• **Task requirements**
Go through the listing below and gather every line with the word "from".
■ ■ ■ ■ ■
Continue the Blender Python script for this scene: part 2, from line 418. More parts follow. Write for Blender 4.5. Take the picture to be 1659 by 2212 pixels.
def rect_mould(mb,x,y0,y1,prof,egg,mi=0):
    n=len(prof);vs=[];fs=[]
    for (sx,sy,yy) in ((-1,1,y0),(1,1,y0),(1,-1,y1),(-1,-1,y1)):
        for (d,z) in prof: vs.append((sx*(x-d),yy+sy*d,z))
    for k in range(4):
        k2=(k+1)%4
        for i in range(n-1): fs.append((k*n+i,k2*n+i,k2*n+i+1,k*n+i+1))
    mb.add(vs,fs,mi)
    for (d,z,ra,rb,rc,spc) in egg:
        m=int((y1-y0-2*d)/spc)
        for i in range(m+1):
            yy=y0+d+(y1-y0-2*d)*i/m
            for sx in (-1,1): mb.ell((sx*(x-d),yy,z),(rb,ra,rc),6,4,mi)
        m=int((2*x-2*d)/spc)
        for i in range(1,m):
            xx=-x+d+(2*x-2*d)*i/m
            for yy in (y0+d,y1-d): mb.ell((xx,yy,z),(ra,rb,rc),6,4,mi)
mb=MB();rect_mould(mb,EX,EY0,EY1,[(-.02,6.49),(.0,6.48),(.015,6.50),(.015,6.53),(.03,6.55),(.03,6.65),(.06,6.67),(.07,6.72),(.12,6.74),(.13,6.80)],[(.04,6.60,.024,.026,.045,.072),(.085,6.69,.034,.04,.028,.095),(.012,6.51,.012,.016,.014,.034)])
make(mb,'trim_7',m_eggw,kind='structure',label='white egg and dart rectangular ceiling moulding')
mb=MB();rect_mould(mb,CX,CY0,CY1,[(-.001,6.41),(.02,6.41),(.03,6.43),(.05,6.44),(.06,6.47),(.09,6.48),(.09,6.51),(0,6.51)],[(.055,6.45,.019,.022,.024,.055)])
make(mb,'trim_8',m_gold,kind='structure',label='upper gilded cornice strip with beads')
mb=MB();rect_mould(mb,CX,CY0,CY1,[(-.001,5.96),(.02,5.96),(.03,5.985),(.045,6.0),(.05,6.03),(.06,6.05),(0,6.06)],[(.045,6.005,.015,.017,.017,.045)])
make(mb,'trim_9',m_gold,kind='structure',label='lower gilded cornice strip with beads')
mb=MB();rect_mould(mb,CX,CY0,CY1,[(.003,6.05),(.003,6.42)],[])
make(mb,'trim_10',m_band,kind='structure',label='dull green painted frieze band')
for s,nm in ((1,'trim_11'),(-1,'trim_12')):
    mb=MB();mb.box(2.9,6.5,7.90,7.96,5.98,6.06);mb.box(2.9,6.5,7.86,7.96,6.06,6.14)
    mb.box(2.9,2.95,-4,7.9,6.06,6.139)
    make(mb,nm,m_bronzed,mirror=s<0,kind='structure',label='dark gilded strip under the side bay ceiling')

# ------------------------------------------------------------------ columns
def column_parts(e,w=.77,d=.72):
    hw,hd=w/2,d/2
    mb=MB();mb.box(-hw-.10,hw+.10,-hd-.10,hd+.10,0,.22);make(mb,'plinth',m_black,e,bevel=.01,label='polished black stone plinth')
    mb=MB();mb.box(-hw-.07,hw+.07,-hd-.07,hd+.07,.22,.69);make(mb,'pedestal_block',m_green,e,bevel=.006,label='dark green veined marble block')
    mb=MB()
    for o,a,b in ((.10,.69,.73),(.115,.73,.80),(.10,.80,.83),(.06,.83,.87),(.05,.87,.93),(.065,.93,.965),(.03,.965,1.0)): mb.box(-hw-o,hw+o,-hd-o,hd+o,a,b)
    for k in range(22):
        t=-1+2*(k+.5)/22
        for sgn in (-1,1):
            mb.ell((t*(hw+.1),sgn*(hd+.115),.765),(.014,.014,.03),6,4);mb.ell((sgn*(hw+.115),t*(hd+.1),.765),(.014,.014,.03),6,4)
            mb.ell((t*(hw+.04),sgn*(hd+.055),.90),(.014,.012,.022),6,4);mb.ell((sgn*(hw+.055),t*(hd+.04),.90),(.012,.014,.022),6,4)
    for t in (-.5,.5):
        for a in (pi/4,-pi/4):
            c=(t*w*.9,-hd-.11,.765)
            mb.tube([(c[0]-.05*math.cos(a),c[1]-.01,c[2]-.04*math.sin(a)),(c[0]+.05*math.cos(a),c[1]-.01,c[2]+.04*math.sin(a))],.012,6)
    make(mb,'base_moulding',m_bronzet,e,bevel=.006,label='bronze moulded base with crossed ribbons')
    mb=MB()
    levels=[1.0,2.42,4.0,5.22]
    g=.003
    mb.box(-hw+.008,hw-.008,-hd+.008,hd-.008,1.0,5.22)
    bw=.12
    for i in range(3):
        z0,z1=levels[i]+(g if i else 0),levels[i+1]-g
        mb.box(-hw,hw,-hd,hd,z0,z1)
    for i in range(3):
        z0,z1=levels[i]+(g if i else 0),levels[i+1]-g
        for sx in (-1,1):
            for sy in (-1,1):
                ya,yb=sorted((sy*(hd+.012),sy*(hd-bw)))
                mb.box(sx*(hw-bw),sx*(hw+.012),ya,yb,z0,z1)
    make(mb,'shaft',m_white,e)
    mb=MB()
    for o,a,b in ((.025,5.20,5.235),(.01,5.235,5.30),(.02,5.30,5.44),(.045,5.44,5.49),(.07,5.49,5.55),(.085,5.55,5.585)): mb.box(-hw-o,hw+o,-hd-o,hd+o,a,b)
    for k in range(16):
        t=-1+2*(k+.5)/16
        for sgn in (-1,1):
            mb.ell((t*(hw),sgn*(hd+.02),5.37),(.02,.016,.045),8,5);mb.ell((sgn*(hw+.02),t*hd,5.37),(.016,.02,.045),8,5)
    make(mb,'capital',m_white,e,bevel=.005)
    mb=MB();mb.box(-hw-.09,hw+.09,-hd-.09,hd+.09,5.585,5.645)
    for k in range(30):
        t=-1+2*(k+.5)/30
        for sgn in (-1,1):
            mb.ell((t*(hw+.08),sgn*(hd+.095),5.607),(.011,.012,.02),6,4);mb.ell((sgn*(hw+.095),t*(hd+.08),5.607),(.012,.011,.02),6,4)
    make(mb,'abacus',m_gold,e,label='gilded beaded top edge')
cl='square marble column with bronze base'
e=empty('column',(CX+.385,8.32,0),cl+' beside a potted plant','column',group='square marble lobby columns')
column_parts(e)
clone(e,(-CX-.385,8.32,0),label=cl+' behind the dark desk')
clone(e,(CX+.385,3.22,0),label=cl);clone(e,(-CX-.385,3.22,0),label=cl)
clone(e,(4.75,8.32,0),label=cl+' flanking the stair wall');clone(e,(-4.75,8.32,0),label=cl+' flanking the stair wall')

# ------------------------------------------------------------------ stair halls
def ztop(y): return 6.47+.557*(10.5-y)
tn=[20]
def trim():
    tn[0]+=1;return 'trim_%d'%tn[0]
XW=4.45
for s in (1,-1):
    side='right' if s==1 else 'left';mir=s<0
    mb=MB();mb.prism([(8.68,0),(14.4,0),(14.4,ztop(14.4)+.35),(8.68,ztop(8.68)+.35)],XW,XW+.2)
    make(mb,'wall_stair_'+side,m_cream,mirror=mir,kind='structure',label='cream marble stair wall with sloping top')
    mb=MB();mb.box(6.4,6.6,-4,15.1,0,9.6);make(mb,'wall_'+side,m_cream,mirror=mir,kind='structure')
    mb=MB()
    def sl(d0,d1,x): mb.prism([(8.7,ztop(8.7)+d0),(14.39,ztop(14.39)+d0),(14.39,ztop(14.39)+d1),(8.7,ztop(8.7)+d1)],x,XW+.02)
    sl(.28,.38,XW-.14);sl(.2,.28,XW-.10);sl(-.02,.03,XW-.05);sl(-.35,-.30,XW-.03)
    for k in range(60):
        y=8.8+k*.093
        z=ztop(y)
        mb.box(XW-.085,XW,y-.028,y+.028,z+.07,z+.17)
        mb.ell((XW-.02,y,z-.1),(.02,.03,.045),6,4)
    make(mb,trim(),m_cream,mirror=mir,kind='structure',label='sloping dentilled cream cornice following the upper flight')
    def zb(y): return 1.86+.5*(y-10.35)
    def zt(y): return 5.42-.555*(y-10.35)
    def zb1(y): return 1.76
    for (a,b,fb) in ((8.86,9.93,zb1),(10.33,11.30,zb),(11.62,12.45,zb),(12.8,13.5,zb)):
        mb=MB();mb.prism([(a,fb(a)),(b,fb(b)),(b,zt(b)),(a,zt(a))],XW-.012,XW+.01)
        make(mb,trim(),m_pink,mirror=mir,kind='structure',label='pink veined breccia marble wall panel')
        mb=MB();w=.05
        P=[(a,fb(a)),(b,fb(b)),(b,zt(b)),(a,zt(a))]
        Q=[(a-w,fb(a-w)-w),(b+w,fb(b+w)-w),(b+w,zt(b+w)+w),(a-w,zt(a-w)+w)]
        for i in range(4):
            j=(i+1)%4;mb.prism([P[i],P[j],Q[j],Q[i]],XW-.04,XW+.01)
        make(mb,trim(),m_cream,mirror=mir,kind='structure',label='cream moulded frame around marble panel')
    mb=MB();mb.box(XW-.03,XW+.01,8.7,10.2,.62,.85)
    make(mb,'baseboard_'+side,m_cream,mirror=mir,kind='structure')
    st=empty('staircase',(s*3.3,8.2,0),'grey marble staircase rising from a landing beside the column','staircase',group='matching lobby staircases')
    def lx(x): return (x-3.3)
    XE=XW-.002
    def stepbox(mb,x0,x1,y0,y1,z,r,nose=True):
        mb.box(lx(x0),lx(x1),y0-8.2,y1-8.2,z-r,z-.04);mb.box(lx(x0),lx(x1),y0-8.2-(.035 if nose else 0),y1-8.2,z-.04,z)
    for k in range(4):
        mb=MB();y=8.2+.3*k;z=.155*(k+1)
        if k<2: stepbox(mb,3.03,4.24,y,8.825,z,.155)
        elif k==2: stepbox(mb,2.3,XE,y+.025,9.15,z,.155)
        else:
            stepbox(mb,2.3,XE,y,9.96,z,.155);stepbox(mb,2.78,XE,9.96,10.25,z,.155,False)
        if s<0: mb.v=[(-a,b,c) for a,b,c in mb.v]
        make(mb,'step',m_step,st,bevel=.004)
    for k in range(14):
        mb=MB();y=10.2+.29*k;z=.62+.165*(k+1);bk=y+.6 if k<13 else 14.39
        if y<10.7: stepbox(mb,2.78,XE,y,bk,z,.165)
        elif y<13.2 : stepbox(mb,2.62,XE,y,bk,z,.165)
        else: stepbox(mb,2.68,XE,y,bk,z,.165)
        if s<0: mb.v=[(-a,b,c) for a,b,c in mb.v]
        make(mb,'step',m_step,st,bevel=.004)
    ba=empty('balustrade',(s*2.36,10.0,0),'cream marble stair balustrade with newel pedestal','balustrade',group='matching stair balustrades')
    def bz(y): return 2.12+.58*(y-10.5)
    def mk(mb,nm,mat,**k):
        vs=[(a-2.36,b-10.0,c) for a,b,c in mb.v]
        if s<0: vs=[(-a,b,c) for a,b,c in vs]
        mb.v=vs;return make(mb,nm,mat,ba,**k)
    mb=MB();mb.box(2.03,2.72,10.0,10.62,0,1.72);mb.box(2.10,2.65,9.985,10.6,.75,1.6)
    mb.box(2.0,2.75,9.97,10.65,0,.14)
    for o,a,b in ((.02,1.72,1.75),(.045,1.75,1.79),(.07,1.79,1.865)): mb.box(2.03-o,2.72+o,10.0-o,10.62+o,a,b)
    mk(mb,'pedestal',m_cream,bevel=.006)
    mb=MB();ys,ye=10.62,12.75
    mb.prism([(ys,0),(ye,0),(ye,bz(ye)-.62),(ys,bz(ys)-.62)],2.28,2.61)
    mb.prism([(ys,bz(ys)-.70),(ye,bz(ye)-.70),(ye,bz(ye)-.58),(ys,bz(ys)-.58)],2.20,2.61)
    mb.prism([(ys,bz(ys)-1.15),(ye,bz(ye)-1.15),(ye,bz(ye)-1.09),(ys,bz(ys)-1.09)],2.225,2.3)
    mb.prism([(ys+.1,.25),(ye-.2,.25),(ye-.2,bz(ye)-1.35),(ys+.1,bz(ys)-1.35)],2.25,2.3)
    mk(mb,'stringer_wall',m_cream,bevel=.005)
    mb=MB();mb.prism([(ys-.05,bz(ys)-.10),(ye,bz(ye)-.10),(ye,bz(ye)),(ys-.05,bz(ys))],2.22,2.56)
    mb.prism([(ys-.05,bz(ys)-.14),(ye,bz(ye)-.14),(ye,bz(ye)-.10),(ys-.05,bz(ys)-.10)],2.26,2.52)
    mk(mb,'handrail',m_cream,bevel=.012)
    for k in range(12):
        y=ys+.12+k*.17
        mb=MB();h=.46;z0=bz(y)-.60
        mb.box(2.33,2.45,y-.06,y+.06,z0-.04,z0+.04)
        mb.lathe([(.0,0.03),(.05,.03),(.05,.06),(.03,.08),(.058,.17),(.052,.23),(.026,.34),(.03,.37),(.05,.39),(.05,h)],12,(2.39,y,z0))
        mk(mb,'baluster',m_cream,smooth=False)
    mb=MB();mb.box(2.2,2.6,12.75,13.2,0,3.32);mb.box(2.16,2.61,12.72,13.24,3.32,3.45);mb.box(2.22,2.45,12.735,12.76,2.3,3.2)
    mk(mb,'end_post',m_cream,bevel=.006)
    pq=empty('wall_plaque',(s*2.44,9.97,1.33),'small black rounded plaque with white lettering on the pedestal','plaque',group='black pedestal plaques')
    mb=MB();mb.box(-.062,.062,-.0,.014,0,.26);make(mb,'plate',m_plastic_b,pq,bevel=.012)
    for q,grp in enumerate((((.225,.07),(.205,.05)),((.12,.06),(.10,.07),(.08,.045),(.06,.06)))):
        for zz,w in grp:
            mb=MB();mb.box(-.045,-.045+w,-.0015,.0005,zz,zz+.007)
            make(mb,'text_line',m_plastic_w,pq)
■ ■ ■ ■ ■
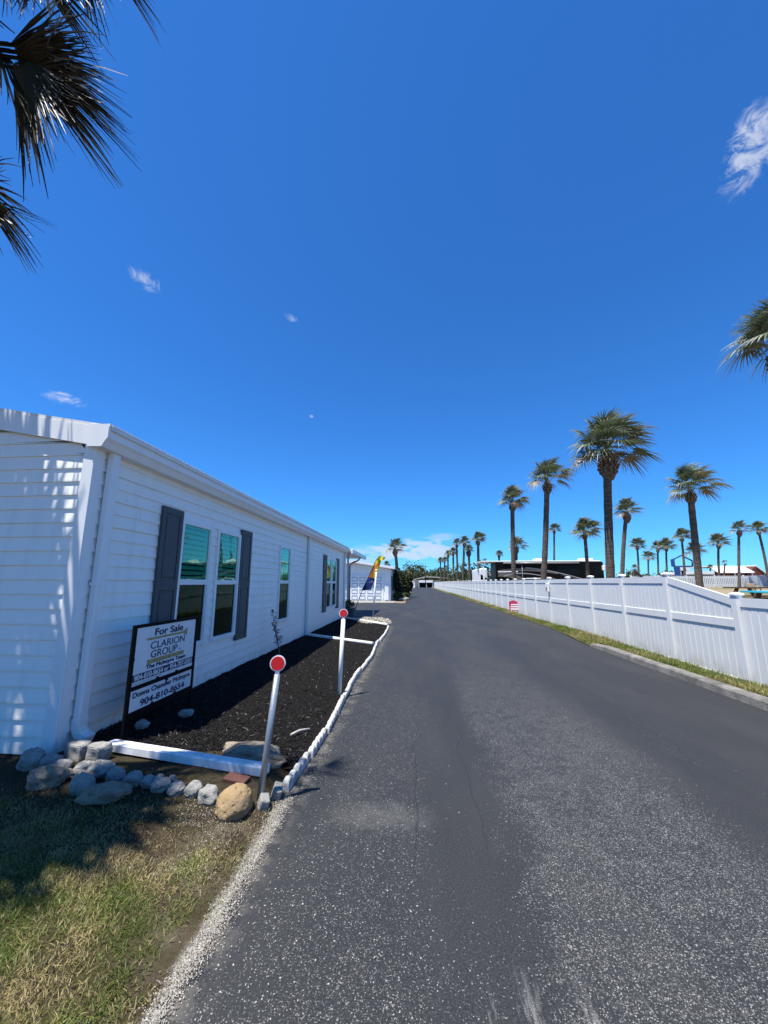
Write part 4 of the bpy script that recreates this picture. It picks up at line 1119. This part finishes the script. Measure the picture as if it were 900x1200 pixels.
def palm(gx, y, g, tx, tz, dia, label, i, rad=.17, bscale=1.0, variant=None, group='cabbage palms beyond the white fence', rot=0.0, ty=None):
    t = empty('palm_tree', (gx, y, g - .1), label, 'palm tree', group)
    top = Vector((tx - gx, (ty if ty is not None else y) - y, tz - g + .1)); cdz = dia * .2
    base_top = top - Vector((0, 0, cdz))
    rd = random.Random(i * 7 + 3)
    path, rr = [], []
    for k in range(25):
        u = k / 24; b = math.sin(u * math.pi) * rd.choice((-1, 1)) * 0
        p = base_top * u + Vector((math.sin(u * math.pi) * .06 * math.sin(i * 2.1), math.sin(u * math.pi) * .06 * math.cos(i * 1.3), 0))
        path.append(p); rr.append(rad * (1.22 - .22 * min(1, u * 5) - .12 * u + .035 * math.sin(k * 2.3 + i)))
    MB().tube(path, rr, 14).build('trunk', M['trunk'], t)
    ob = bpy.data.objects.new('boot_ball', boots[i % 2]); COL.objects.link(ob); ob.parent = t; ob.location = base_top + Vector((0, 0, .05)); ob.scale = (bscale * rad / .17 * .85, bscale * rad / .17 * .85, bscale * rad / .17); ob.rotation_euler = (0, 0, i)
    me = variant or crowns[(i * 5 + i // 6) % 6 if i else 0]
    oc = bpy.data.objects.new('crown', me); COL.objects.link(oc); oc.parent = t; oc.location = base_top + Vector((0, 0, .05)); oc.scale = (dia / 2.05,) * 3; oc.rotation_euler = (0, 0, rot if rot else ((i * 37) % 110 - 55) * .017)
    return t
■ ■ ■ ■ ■
• **Expected output**
Continue the Blender Python script for this scene: part 2, from line 418. More parts follow. Write for Blender 4.5. Take the picture to be 1659 by 2212 pixels.
    st=empty('staircase',(s*3.3,8.2,0),'grey marble staircase rising from a landing beside the column','staircase',group='matching lobby staircases')